Emine Yılmaz (E.Y:) (1959) ©2017 Onur Vakfı
Görüşen Kişi: Devim GECE (D.G:)
Görüşmeden Anılarımızda Yaşayanlar ile ilgili bölüm:
Süleyman Cihan yani herkesin böyle yardımına koşabilecek, işini gücünü bırakıp senin derdinle uğraşabilecek birisiydi.
Aziz Vatan da kanserden gitti, İsmail Özgül de kanserden gitti, Kahraman kanserden gitti, Erhan Gencer kanserden gitti! Şey olarak bunları tanıdım, hani tanıdım derken, Aziz Vatan sonradan şeye geliyordu işte Yaşam Ağacı Derneği’ne falan geliyordu, o dernekte görmüştüm, öyle tanıyorum.
Ya içinde bilemiyorum yani şeyler şimdi efsane gibi anlatılırdı yani orada bir Mehmet Zeki Şerit, Cemil Oka, Muharrem Çiçek yani içinde böyle şey olmuş, sembolleşmiş çok isim var, onları artık böyle tanıyormuş kadar olduk ama hepsi benden önce onların, o yüzden tanıyamıyorum, işte Süleyman Cihan birebir tanıdıklarımdan.
Süleyman Cihan… yani nasıl anlatılır ki.

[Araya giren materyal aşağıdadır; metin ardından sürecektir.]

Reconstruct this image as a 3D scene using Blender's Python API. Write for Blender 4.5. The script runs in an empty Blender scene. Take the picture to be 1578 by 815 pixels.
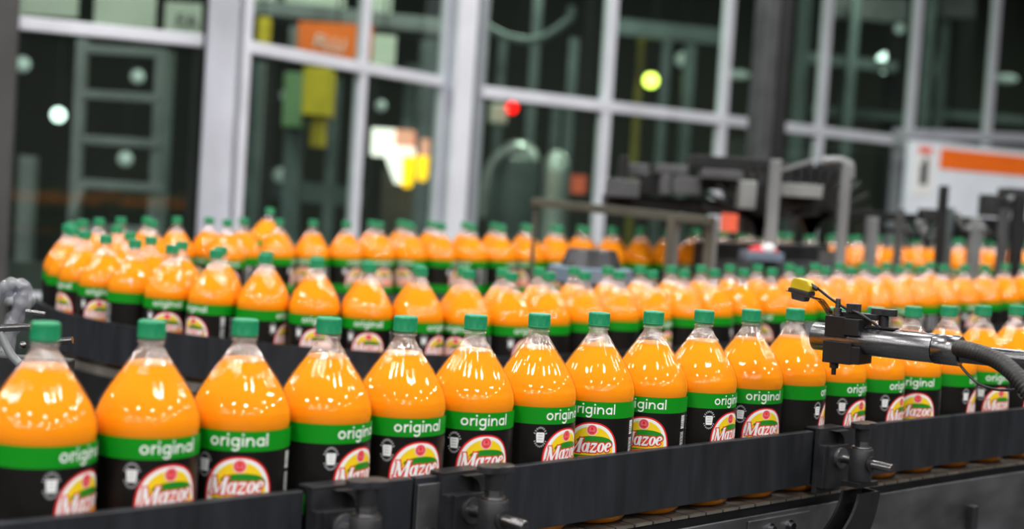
import bpy, bmesh, math, random
from mathutils import Vector, Matrix
from mathutils.geometry import tessellate_polygon
PI = math.pi
R = math.radians
random.seed(7)
scn = bpy.context.scene
C = bpy.context.collection

# ------------------------------------------------------------------ camera, world, lights, exposure
F_PX, PITCH, ROLL, CAM_H = 2271.60, 0.04857, 0.06395, 1.40
F_K = 1862.11          # pixels per metre at unit depth on the scale used for the depths below
cp, sp_, cr, sr = math.cos(PITCH), math.sin(PITCH), math.cos(ROLL), math.sin(ROLL)
FWD = Vector((0, cp, -sp_))
_up, _rt = Vector((0, sp_, cp)), Vector((1, 0, 0))
RGT = cr * _rt + sr * _up
UPV = -sr * _rt + cr * _up
cam = bpy.data.cameras.new('camera')
cam_ob = bpy.data.objects.new('camera', cam)
C.objects.link(cam_ob)
cam.sensor_width = 36.0
cam.lens = F_PX / 1578 * 36.0
cam.clip_start = 0.05
cam_ob.matrix_world = Matrix(((RGT.x, UPV.x, -FWD.x, 0), (RGT.y, UPV.y, -FWD.y, 0), (RGT.z, UPV.z, -FWD.z, CAM_H), (0, 0, 0, 1)))
cam.dof.use_dof = True
cam.dof.focus_distance = 2.12
cam.dof.aperture_fstop = 2.7
scn.camera = cam_ob

world = bpy.data.worlds.new('world')
scn.world = world
world.use_nodes = True
world.node_tree.nodes['Background'].inputs[0].default_value = (0.75, 0.85, 1.0, 1)
world.node_tree.nodes['Background'].inputs[1].default_value = 0.1

scn.view_settings.view_transform = 'Standard'
scn.view_settings.look = 'None'
scn.view_settings.gamma = 1.0
scn.view_settings.use_curve_mapping = False
scn.view_settings.exposure = 0.0
scn.cycles.max_bounces = 10
scn.cycles.transparent_max_bounces = 40
scn.cycles.sample_clamp_indirect = 6.0
scn.cycles.caustics_reflective = False
scn.cycles.caustics_refractive = False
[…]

Böyle farklı insanlardan biri yani kelaynak diyoruz ya böyle nesli tükenen, o da onlardan birisiydi, bak Kahraman da onlardan biridir! Yani içlerinde mutlaka vardır ama tanımadığım için onlara bir şey diyemeyeceğim ama Süleyman Cihan yani herkesin böyle yardımına koşabilecek, işini gücünü bırakıp senin derdinle uğraşabilecek, her şeyini ne bileyim ben, feda edebilecek insanlardan birisiydi, seve seve yapardı. Yani ha bu alttır, bu üsttür bilmem ne böyle asla şeyi olmayan, kariyer merakı olmayan, asla o havaya girmeyen öyle mazlum, mazbut bir insandı. Yani iyi ki tanımışım! Ama ölümüyle de yani bilmiyorum şimdi Kahraman’a kadar çok insanlar kaybettik, çok, çok, çok üzüldüğüm şeyler oldu, bunların en başında da Süleyman, yani acısı o kadar yıllarca böyle hiç eksilmeden taşıdığım acılardan birisi. Mesela kızlarım çok sevdiğimi bilir, şey almışlar, bir gecede onun bir tane siyah beyaz resmini almışlar bana, onu ben hiçbir zaman şey yapamadım yani bakmaya bile dayanamıyorum, o kadar! o hep farklı, başka bir yerde kaldırılmış olarak duruyor, hiç gözümün önüne koyamadım. E ama o yetmedi ekledik üstüne, ötekileri de ekledik, daha da ekleyeceğiz yaşadığımız sürece, öyle olacak, mecburen öyle olacak.